The following evidence of changed circumstances affecting the welfare of the children was presented at the hearing. An unrelated adult female has resided in defendant’s residence since September 1997. By defendant’s admission, defendant and the unrelated female sleep in the same bed and the children may have seen them in bed together on one or more occasions. Defendant testified that Karen Barone is “involved in every part of [the children’s] lives.” According to plaintiff’s testimony, her son stated that “when he gets scared at night, he can’t go into daddy’s room because he’s afraid to wake [Karen Barone] up ... that he thinks daddy is doing something wrong. And he doesn’t know who’s who in the bed.” We conclude that there was competent evidence to support the trial court’s finding that “[t]here has been a substantial change of circumstances since the entry of the Memorandum of Order in that the Defendant has resided since approximately September 19, 1997 with a person of the opposite gender to whom he is not related by blood or marriage[.]”

However, the trial court failed to make any finding of fact regarding any effect the change of circumstances may have had on the welfare of the children. “[T]he modification of a custody decree must be supported by findings of fact based on competent evidence that there has been a substantial change of circumstances affecting the welfare of the child[.]” Id. at 618-19, 501 S.E.2d at 899 (quoting Blackley v. Blackley, 285 N.C. 358, 362, 204 S.E.2d 678, 681 (1974)). In Finding of Fact Number 4, the trial court states that the children “were present in [defendant’s] residence staying overnight” while defendant was residing with a person of the opposite gender to whom he is not related. The fact that the children were present, however, cannot be construed as a finding that the children’s welfare was affected. This is especially true in light of the fact that the parties crossed out a pro*425vision on the face of the Memorandum which stated: “The parties agree not to cohabitate with members of the opposite sex to whom they are not related while the children are in their home.” Similarly, the trial court’s observation in Finding of Fact Number 4 that defendant’s conduct “is in violation of North Carolina Law” fails to establish that the children’s welfare was affected by the change of circumstances.
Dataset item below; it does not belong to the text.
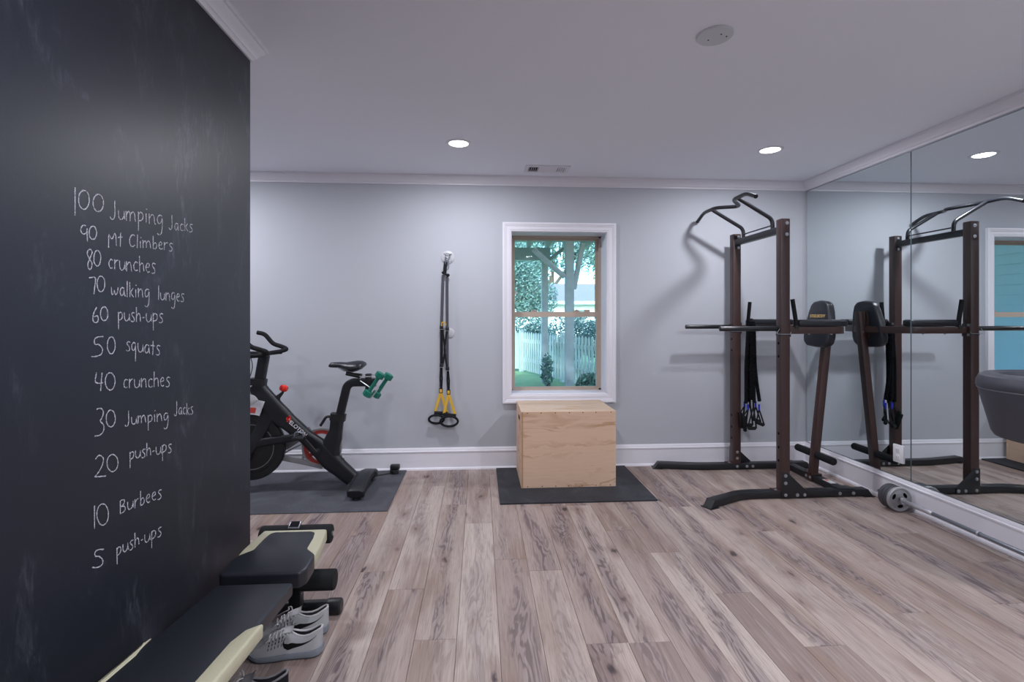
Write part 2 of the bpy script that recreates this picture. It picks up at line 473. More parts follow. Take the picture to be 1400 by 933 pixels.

In the present case, the trial court only partially discharged its duty in finding that a change in circumstances occurred without also finding whether plaintiff had met her burden of showing the effect, if any, of such change upon the welfare of the children. It is the effect on the children upon which the trial court must focus in determining whether to modify custody. Since the trial court made no such determination in this case, it was not empowered to reopen the custody issue and determine what was in the best interest of the children. Accordingly, the order of the trial court is vacated and remanded for a determination with findings of fact of how, if at all, the substantial change of circumstances affected the welfare of the minor children.

Vacated and remanded for further findings of fact.

Chief Judge EAGLES and Judge MARTIN concur.